The task
Wherever the string "Measure" shows up in a line, count that line. Give the total alone.

The records
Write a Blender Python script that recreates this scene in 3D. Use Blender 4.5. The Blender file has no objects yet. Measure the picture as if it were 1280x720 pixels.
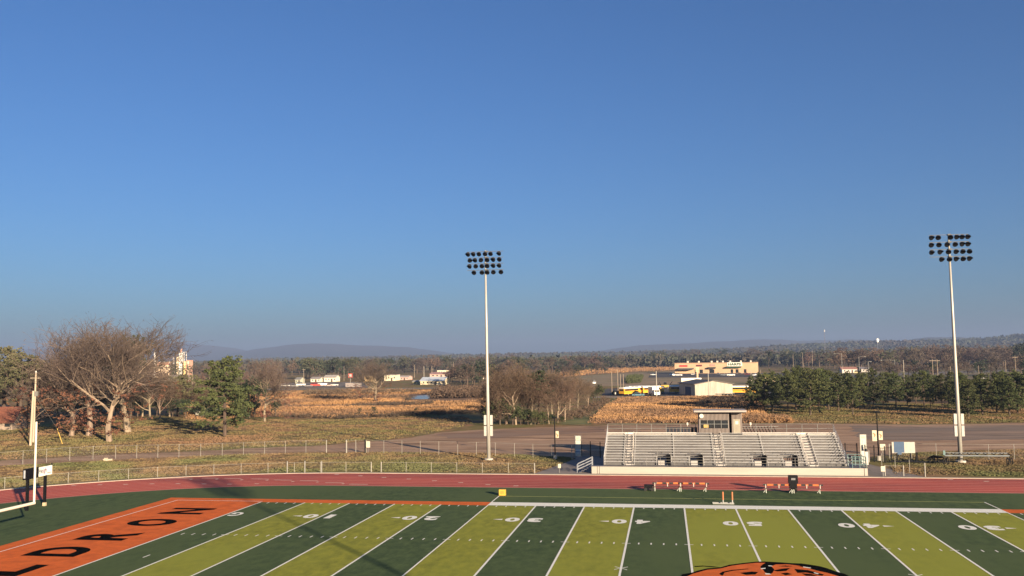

* * *

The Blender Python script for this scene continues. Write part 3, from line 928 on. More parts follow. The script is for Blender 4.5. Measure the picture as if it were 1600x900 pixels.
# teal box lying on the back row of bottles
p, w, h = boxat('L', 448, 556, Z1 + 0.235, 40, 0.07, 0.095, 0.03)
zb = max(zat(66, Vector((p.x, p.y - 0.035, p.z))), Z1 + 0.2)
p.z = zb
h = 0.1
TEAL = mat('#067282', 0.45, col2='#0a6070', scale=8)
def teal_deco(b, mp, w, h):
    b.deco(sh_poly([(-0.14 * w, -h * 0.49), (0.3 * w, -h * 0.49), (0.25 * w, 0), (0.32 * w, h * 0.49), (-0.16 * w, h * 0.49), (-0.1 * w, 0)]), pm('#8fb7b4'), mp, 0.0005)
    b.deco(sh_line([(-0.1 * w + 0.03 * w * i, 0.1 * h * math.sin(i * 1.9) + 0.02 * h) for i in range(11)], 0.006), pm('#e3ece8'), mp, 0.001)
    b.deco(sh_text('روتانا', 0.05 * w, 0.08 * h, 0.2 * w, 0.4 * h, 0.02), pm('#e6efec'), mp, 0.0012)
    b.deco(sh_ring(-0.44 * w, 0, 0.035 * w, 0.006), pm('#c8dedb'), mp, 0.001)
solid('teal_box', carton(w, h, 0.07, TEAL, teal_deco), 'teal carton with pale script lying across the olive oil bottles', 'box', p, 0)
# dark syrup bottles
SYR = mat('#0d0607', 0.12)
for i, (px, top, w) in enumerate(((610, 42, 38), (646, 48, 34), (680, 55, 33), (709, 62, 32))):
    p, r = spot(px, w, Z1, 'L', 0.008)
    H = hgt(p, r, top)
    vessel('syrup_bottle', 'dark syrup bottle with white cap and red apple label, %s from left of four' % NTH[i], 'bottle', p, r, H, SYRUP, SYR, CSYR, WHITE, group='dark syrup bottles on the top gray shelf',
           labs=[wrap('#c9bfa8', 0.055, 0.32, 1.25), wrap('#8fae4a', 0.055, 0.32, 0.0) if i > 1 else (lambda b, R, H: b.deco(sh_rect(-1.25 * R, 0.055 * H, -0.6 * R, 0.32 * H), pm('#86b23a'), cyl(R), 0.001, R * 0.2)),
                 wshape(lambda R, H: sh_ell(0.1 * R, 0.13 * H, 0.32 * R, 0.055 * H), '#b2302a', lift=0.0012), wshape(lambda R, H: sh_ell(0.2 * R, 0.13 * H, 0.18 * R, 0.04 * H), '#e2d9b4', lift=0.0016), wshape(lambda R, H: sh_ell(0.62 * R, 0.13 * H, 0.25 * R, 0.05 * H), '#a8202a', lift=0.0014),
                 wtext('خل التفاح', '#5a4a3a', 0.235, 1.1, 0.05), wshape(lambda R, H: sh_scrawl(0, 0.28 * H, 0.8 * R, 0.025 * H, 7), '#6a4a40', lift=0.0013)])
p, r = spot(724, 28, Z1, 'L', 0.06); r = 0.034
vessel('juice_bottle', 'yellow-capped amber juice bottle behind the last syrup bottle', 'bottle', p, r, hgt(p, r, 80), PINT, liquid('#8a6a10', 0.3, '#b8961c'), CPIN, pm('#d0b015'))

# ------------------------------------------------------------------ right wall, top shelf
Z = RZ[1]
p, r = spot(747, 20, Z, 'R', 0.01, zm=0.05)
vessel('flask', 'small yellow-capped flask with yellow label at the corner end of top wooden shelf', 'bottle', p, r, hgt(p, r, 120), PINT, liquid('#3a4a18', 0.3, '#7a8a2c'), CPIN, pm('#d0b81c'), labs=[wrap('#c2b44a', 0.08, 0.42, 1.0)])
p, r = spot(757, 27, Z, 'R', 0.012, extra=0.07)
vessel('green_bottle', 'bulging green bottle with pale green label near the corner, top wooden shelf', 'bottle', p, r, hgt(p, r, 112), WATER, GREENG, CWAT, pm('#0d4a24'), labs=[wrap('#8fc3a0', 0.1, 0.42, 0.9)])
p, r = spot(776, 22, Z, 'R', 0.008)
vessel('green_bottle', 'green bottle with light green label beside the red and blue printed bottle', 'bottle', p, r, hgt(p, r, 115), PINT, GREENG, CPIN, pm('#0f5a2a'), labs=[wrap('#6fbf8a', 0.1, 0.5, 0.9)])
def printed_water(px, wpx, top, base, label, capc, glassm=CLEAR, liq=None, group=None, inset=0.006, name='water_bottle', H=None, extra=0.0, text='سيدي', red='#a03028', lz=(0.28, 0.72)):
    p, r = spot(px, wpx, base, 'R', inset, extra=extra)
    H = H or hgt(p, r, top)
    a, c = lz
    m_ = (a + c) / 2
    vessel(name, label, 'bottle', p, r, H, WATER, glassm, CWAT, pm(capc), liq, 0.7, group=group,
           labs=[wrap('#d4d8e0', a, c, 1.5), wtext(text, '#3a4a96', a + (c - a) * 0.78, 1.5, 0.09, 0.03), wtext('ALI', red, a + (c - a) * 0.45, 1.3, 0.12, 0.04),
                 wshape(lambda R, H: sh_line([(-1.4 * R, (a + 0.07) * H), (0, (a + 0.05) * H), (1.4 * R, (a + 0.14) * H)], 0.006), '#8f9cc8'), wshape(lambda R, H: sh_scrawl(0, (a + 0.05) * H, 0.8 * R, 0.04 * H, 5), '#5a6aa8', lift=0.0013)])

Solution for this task
2